Kelly Gillease at Search Engine Land:
There’s no denying the synergy between SEO and paid search marketing, and paid search marketers would do well to take away a lesson or two from the world of organic search engine optimization to improve their campaigns.
1. Keywords! Keywords!
Sherlock Holmes exclaimed, “Data! Data! …I can’t make bricks without clay.” And likewise, keywords are the backbone, heart and soul of all search engine marketing, paid or organic. There’s a whole mess of keywords work and reports done for organic search optimization that paid search marketers can and should utilize.
On the most basic level, marketers can leverage organic search reports to mine for keyword ideas for paid search. Bear in mind not all organic keywords are a good fit, some may be too general and expensive to meet ROI goals, but they are fantastic suggestions to look at.
Natural search reports are also a great suggestion tool for looking at higher funnel general keywords or lower funnel very specific keywords, which are often harder to uncover easily in online keyword suggestion tools.
A more sophisticated tactic is using natural search landing page data to provide ideas for landing page testing and optimization on similar paid keywords. What pages are converting best?
Measuring the holistic view of paid and natural results combined can indicate keyword areas where there is great synergy and fantastic combined performance or areas where perhaps organic is so strong and paid search so expensive and/or weak in performance that paid search keywords are simply not adding value and should be optimized out.
2. The Importance Of Landing Page Content
High quality, unique website content has long been considered the keystone of good SEO. And no surprise that what is good for a consumer looking at natural search is likewise a good tactic to leverage for paid keyword landing pages.
Deep linking to specific website pages about a product or category of products is often higher-converting than a more general page that might explain more about the website or company, but less actionable on the specific search keywords of the visitor.
Conversely, paid keyword links to a product search results page on a website, or another page of dry or less nicely presented, but very relevant content, may not convert as well as a page with similar relevant content and richer explanatory text or nicer presentation layers surrounding the meat of the page content.
See below for a contrasting example of possible landing page types.

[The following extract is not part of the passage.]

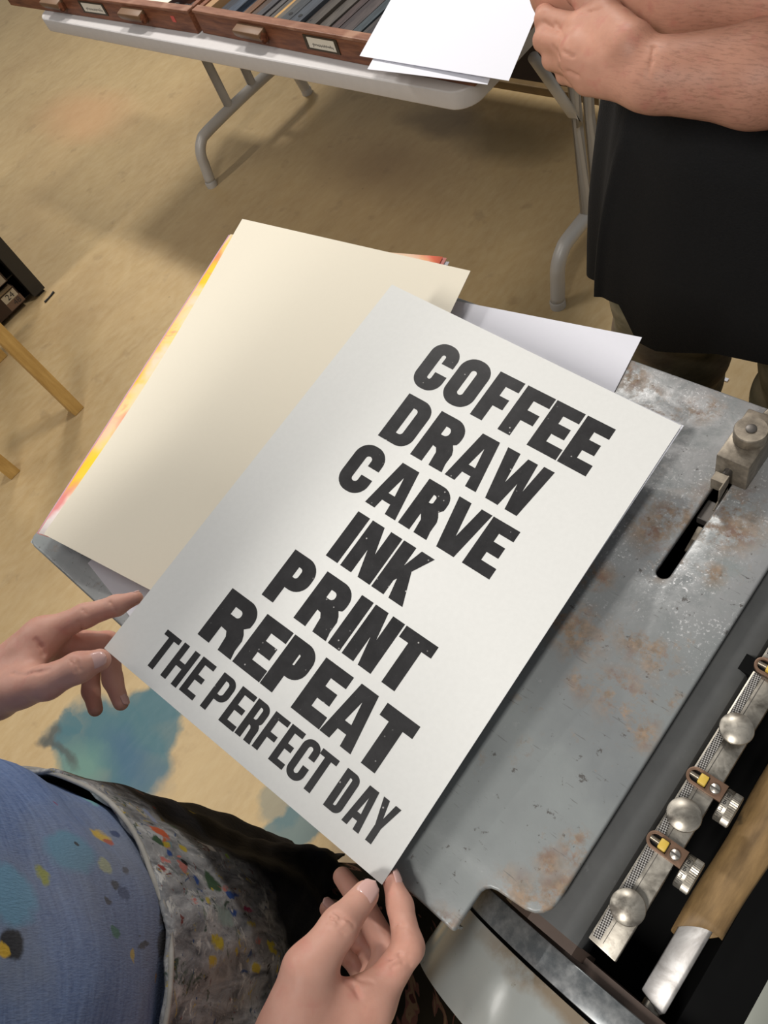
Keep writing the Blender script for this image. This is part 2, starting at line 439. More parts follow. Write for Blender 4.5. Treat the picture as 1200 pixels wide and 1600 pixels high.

If good pages don’t currently exist, building specific content pages that make sense for paid search linking will also benefit SEO by increasing the unique, high quality page content of a website, so it’s a win for everyone in search!
3. Quality & Relevance
The third, and arguably most important, lesson from SEO is the overwhelming need to focus on quality and relevance. In keyword selection, ad text copy, landing page URLs, pretty much everything touched in paid search, quality and relevance should be at the forefront of any paid search manager’s thoughts. Just because you can buy a keyword doesn’t mean you should.
A relentless focus on monitoring quality scores is essential, and a willingness to let go of keywords that you may want to own as head terms but are too general to sustain a reasonable quality level.
Likewise, from an overall brand and marketing strategy you may love certain marketing messages, but they may not resonate well in a targeted paid search context and a more direct action or search query based ad text will present a higher quality and relevance choice. Pursuing quality and relevance over style or branding strategy is sometimes necessary, and often a hard sacrifice to make for better paid search results.